Il piatto del Buon Ricoro della Locanda Belvedere

All’interno di questa storia si colloca (finalmente ne parliamo!) il raviolo scapolese De.Co con sugo di capra. Un piatto nato in casa, passando da una generazione all’altra: prima la nonna materna, poi la madre e infine Rufo. «È un piatto che mi porto dietro da sempre». La ricetta è rimasta identica: pasta ripiena con patate, bieta, salsiccia, pancetta, carne macinata, uova, formaggio e scamorza, servita con il sugo della capra. «La carne viene tolta: usiamo solo il sugo passato» precisa.

Quando la crescita passa dalla continuità familiare

Arrivare alla Locanda significa scegliere un luogo fuori dai percorsi abituali.

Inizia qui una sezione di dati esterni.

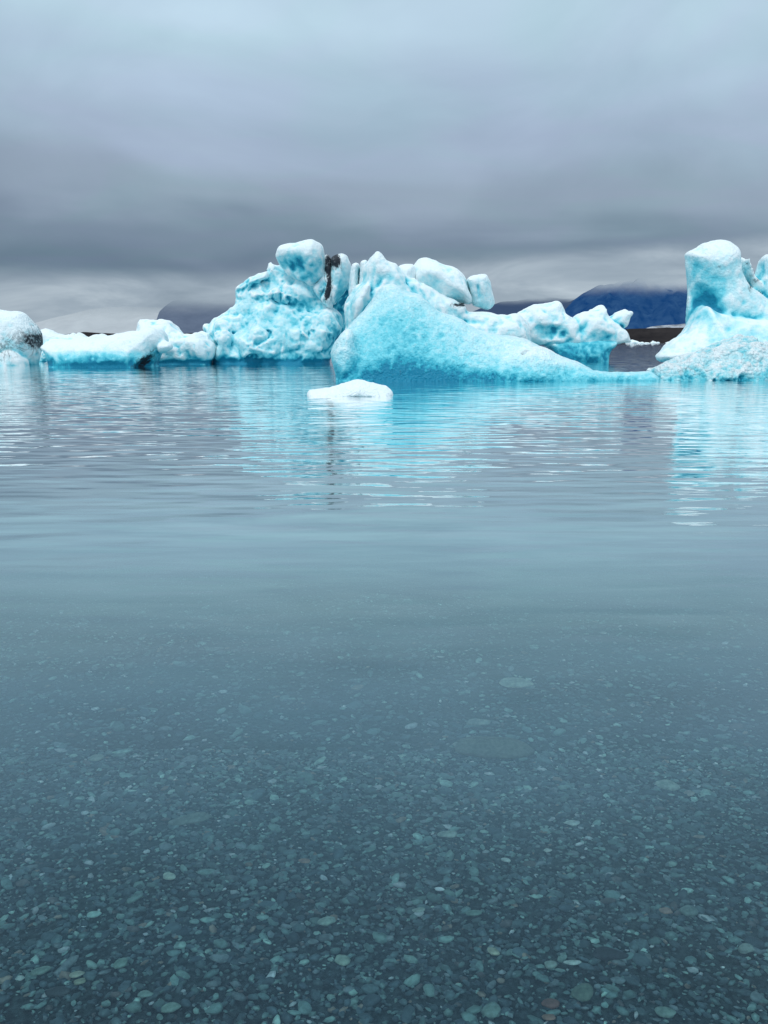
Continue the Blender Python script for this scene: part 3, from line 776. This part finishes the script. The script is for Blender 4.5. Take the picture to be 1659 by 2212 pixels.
def bed_point(px, py):
    d = ray(px, py)
    # bend the sight line at the surface, then meet the bed z = -(BED0 + (y-1)*BEDS)
    t = -CAM_H / d[2]; sx_, sy_ = d[0] * t, d[1] * t
    L = math.sqrt(d[0] ** 2 + d[1] ** 2 + d[2] ** 2)
    hx, hy = d[0] / L / 1.33, d[1] / L / 1.33
    hz = -math.sqrt(1 - hx * hx - hy * hy)
    t = -(BED0 + (sy_ - 1) * BEDS) / (hz + BEDS * hy)
    return sx_ + hx * t, sy_ + hy * t, hz * t
def stone(px, py, w_, h_, colr, label, seed, ang=0, flat=.3):
    x, y, z = bed_point(px, py)
    dist = math.hypot(y, CAM_H)
    sx = w_ / 2 / FPX * dist * 1.02
    sy = max(.35 * sx, h_ / 2 / FPX * dist / max(.2, math.sin(math.atan2(CAM_H, y))) * .9)
    v, f = pebble_shape(4 if w_ > 60 else 3, seed)
    if w_ > 100:                     # a worn slab: blunt ends, low dome
        v = np.sign(v) * np.abs(v) ** np.array([.75, .8, .8])
        colr = tuple(c * .8 for c in colr)
    v = v * (sx, sy, min(sx, sy) * flat)
    c, s = math.cos(R(ang)), math.sin(R(ang))
    v = np.stack([v[:, 0] * c - v[:, 1] * s, v[:, 0] * s + v[:, 1] * c, v[:, 2]], 1)
    me = make_mesh('stone', v, f)
    a = me.attributes.new('tint', 'FLOAT_COLOR', 'POINT')
    a.data.foreach_set('color', np.tile(np.array([*colr, 1], np.float32), len(v)))
    me.materials.append(M_stone)
    o = bpy.data.objects.new('stone', me); col.objects.link(o)
    o.location = (x, y, z + min(sx, sy) * flat * .6 + .012)
    tag(o, label, 'stone', 'single stones lying on the submerged gravel')
GREEN, PALE, WHITE, PINK, DARK, GREY, TAN = (.22,.32,.27), (.36,.42,.37), (.62,.65,.60), (.42,.26,.21), (.03,.04,.055), (.15,.19,.19), (.30,.27,.20)
# (px, py) measured on the photograph
B_ = lambda x, y: (x * 0.5, 1459.8 + y * 0.5)
ST = [
 (1114,1479,70,20,(.42,.46,.40),'pale flat stone farthest out, last one clearly seen before the murk',5),
 (1068,1620,150,42,(.20,.22,.20),'largest submerged slab, wide, flat and dim, in deeper water',0),
 (1033,1564,52,14,(.30,.34,.31),'faint flat stone just behind the largest submerged slab',0),
 (989,1612,22,8,PALE,'small pale stone at the tip of the largest slab',10),
 (1440,1700,46,18,(.36,.41,.36),'pale oblong stone in the deeper gravel on the right',-15),
 (1488,1717,24,12,(.40,.36,.32),'beige pebble beside the pale oblong stone',15),
 (413,1775,78,20,(.20,.24,.22),'long slanting grey green stone left of centre',22),
 (207,1641,34,12,(.27,.31,.27),'dull flat stone far out on the left side',0),
 (1235,1782,32,11,WHITE,'bright white lens shaped pebble right of centre in mid depth',5),
 (966,1806,42,14,PALE,'light greenish stone with a pointed end near the centre',0),
 (1183,1841,15,8,WHITE,'tiny white oval pebble below the lens shaped one',20),
 (1093,1862,18,9,WHITE,'short white pebble with a blunt end right of the centre line',-20),
 (659,1865,24,9,PINK,'salmon pink pebble in mid depth, left of centre',-10),
 (365,1898,26,13,(.5,.54,.45),'cream pebble with a square corner, left of centre',-10),
 (905,1971,26,8,PALE,'slim pale green pebble lying crosswise near the centre',0),
 (1022,1978,30,12,GREEN,'flat sage pebble right of the slim pale one',0),
 (706,1996,36,17,(.36,.44,.38),'broad cream green stone below the centre',10),
 (1438,1974,26,12,PINK,'small brick red pebble among grey gravel at right',0),
 (1488,1975,38,20,(.20,.26,.24),'rounded grey green stone right of the brick red pebble',20),
 (741,2082,30,18,(.40,.47,.38),'light yellowish stone, squat and bright, near the bottom centre',-15),
 (1236,2084,34,8,WHITE,'thin white sliver of stone near the bottom, right of centre',0),
 (1065,2062,24,14,(.5,.48,.36),'cream wedge shaped pebble above the thin white sliver',-35),
 (1313,2067,62,24,DARK,'big dark boulder like stone near the bottom right',0),
 (1610,2055,32,18,(.34,.38,.34),'pale grey egg shaped stone close to the right edge',15),
 (262,2087,26,18,GREEN,'sage green rounded pebble on the lower left',20),
 (88,2103,34,15,(.24,.32,.27),'mottled green stone near the lower left corner',15),
 (173,2126,24,11,(.34,.36,.26),'olive tinted pebble at lower left',15),
 (166,2111,26,12,(.52,.50,.38),'yellow white pebble at lower left beside the olive one',10),
 (44,2119,17,9,WHITE,'bright white chip nearest the lower left corner',0),
 (370,2184,34,16,(.26,.35,.30),'jade green flat stone at the bottom edge left of centre',10),
 (314,2154,28,12,(.28,.38,.33),'pale jade pebble above the jade flat stone',0),
 (123,2148,44,18,(.05,.06,.07),'charcoal triangular stone at the lower left',0),
 (1188,2090,26,14,PALE,'tiny light pebble left of the thin white sliver',10),
 (1062,2190,40,25,(.25,.34,.30),'largest green grey cobble at the bottom edge, right of centre',35),
 (1437,2193,38,20,(.24,.32,.28),'round greenish cobble at the bottom edge toward the right',0),
 (1186,2175,38,16,(.22,.10,.085),'dark red flat stone near the bottom edge',0),
 (1185,2204,28,11,(.36,.20,.15),'terracotta pebble cut by the bottom edge',0),
 (1260,2150,46,26,(.16,.21,.17),'moss green cobble with a dent, right of centre at the bottom',25),
]
for i, s in enumerate(ST):
    stone(s[0], s[1], s[2], s[3], s[4], s[5], 700 + i, s[6], flat=.42)

# ------------------------------------------------------------------ hills and far shore
def hill(name, prof, Y, depth, mat, rough, seed, base=-2, nx=160, ny=30):
    px = np.array([p[0] for p in prof], float); py = np.array([p[1] for p in prof], float)
    xs = np.linspace(px[0], px[-1], nx); tops = np.interp(xs, px, py)
    V = np.zeros((ny, nx, 3)); o = random.random() * 50
    for j in range(ny):
        t = j / (ny - 1)
        for i in range(nx):
            X, _, Z = at(xs[i], tops[i], Y)
            v = 1 - abs(t - .5) * 2
            y = Y + (t - .5) * depth
            n = mnoise.fractal(Vector((X / depth * 5 + o, y / depth * 5, seed)), 1.0, 2.0, 5)
            rd = 1 - abs(mnoise.noise(Vector((X / depth * 7 + o, y / depth * 2.2, seed + 3)))) * 1.3
            z = Z * (v ** .8) * (1 + rough * (1 - v) * n * 1.5 + rough * (rd - .7) * (1 - v)) + rough * Z * .03 * n
            V[j, i] = (X * (y / Y), y, z if 0 < j < ny - 1 else base)
    V = V.reshape(-1, 3)
    a = (np.arange(ny - 1)[:, None] * nx + np.arange(nx - 1)).ravel()
    me = make_mesh(name, V, np.stack([a, a + 1, a + nx + 1, a + nx], 1))
    me.materials.append(mat)
    ob = bpy.data.objects.new(name, me); col.objects.link(ob); tag(ob, kind='structure')
    return ob
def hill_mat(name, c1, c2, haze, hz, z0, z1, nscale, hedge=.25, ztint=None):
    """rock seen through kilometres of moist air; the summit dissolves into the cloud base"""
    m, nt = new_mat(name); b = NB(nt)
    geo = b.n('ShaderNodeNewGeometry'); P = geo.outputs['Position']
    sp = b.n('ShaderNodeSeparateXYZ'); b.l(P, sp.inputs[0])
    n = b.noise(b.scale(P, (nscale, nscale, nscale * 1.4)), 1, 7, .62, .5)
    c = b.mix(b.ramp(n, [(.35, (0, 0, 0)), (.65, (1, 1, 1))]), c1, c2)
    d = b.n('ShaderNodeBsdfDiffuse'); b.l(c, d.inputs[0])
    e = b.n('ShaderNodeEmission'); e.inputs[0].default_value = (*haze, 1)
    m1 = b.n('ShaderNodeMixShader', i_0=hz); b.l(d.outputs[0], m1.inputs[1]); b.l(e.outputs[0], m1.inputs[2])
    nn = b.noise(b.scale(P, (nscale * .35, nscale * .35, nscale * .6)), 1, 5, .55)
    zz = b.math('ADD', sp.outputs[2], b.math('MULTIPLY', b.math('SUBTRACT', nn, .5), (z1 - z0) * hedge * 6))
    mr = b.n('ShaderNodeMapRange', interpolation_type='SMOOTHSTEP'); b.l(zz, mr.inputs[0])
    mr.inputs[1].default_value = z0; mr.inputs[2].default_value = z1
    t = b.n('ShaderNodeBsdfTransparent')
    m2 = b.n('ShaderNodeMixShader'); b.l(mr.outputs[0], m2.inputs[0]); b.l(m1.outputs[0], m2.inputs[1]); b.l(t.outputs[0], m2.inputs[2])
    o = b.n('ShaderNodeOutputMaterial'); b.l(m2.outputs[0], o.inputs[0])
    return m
zat = lambda py, Y: at(CX, py, Y)[2]
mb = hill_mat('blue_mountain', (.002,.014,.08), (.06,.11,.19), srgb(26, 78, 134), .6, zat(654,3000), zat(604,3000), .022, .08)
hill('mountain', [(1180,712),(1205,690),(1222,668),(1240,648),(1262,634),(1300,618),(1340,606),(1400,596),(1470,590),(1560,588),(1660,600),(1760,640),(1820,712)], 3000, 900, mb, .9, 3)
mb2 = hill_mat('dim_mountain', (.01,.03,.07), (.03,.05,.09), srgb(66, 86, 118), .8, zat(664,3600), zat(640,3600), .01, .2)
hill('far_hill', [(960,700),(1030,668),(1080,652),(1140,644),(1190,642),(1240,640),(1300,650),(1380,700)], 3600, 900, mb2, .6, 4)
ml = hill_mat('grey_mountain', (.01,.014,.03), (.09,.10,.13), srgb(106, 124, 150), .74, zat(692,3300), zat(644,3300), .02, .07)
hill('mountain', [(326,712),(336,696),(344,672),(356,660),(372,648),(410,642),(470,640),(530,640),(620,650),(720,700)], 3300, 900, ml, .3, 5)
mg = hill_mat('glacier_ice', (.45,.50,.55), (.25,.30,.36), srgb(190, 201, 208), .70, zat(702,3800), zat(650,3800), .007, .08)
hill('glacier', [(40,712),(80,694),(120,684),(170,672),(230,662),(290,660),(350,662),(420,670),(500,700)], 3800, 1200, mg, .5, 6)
ms = hill_mat('moraine', (.018,.017,.017), (.055,.048,.045), srgb(40, 40, 48), .35, 500, 600, .05)
hill('far_shore', [(1250,738),(1290,716),(1340,711),(1370,709),(1420,708),(1480,706),(1560,700),(1700,704),(1900,738)], 420, 60, ms, .4, 7)
hill('far_shore', [(60,738),(120,724),(180,717),(230,719),(280,722),(350,720),(450,718),(560,738)], 620, 80, ms, .4, 8)
mp = hill_mat('dirty_snow', (.55,.58,.62), (.12,.13,.14), srgb(120, 130, 145), .3, 500, 600, .12)
hill('snow_patch', [(1385,712),(1405,705),(1430,702),(1460,700),(1500,698),(1560,700),(1620,712)], 560, 40, mp, .4, 9)

# ------------------------------------------------------------------ render settings
scene.render.engine = 'CYCLES'
scene.view_settings.view_transform = 'Standard'
scene.view_settings.look = 'None'
scene.view_settings.exposure = 0
scene.render.resolution_x = 768; scene.render.resolution_y = 1024
scene.cycles.max_bounces = 6
scene.cycles.transparent_max_bounces = 12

Rocchetta al Volturno non è una tappa casuale e questo crea un rapporto diretto con chi si siede ai tavoli. «Qui il telefono non prende», racconta Rufo, «e alla fine piace: ci si ritrova». Il servizio conserva un’impronta familiare e in sala i clienti vengono riconosciuti subito. «Conosco i miei clienti per nome». Nel corso degli anni, Rufo ha pensato alla possibilità di creare un progetto diverso, con spazi separati e un’impostazione più vicina al fine dining, per puntare alla stella Michelin. Alla fine ha scelto un’altra strada: continuare lungo il filo iniziato in famiglia, senza snaturare il ristorante. La Locanda prosegue così il percorso costruito nel tempo, mantenendo una sola identità.

I ravioli al sugo di capra che hanno fatto di una locanda la sua storia

La sala interna della Locanda Belvedere

La gestione riflette la stessa coerenza. In cucina, Rufo lavora con il fratello più giovane, mentre l’altro fratello - macellaio - si occupa delle carni. In sala, le compagne di famiglia affiancano un collaboratore presente da anni. La cantina conta circa 350 etichette italiane e internazionali, con un’ampia presenza di produttori molisani. «Ho quasi tutte le cantine della regione - spiega Rufo. E mi dispiace quando vado in giro e non trovo neanche un vino molisano». Il ristorante ha due sale: quella interna - raccolta e con una cinquantina di posti a sedere - dedicata al pittore Charles Moulin (che visse sulle montagne circostanti) e la veranda, che arriva a un centinaio di coperti.